Who Were the Early Israelites and Where Did They Come from? | |
Author: | William G. Dever |
Subject: | Israeli history |
Publisher: | Eerdmans |
Pub Date: | 2003 |
Isbn: | 0-8028-0975-8 |
Dewey: | 221.95 |
Congress: | DS115.5 |
Preceded By: | What Did the Biblical Writers Know and When Did They Know It? |
Followed By: | Did God Have a Wife? |
Who Were the Early Israelites and Where Did They Come From? is a book by American biblical scholar and archaeologist William G. Dever.[1]
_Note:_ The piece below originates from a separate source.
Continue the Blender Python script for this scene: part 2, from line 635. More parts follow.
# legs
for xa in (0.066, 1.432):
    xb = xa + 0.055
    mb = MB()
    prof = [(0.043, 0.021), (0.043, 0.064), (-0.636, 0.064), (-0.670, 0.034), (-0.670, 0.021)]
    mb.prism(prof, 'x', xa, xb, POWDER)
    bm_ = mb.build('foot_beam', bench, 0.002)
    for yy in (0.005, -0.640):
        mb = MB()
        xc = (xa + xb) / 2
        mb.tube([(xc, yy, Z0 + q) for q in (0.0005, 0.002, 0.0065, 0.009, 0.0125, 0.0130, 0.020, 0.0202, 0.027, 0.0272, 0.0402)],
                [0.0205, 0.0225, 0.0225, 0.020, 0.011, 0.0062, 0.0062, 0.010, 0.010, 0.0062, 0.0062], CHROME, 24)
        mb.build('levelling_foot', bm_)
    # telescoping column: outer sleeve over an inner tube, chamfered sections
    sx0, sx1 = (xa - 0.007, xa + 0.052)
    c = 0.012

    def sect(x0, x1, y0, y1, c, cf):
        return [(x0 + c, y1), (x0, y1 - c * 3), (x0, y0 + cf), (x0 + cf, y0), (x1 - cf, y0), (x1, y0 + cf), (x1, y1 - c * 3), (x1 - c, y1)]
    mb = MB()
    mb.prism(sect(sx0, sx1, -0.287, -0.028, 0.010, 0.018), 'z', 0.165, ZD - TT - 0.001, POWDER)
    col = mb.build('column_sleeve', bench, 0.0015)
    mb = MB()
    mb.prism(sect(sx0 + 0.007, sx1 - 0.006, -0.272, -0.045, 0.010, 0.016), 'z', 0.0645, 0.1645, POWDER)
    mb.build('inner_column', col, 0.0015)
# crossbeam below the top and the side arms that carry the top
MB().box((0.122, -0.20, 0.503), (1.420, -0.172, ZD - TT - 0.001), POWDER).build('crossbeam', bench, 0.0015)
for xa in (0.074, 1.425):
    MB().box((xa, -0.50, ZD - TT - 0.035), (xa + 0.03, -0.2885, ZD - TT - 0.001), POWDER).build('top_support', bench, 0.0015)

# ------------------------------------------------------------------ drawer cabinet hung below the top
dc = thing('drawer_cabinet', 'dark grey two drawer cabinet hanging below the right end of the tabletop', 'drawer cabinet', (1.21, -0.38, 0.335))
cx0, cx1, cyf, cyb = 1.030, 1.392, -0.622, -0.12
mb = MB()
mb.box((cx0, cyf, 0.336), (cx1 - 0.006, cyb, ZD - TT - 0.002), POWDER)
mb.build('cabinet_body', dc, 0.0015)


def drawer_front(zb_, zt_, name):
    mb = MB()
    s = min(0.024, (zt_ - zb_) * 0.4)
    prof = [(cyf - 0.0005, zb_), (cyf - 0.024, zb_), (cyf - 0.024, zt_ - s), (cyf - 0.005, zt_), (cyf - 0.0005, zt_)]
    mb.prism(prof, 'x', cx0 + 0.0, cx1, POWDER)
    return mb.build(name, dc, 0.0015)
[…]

Dever has been prominent in the debate between biblical "maximalists" and "minimalists" over the historicity of the Bible (specifically the Old Testament). This book, which coincided with Dever's retirement from the University of Arizona, where he served as professor of Near Eastern Archaeology and Anthropology for many years, was written on a semi-popular level to explain the background and origin of the people Dever describes as the "protoIsraelites."[2] It followed an earlier book, What Did the Biblical Writers Know and When Did They Know It?, in which Dever, contrary to the "minimalists", asserted that the writers of the Old Testament knew a good deal about the Israelites' past.[3]
The book received very positive reviews from archaeologists Amihai Mazar, Baruch Halpern and Ronald Hendel and from biblical scholars Richard Elliott Friedman and Carol Meyers.[4]
Evangelical scholar Richard Hess, writing on the Denver Journal, praised Dever for his defence of the historicity of the Bible from the Book of Judges onward and for rejecting Israel Finkelstein's Low Chronology theories, but criticized him for his denial of the historical value of the Pentateuch and the Book of Joshua. Despite this, Hess stated that readers "will benefit by the critiques of various scholarly positions and by Dever's unique interpretation of the archaeological evidence".[5]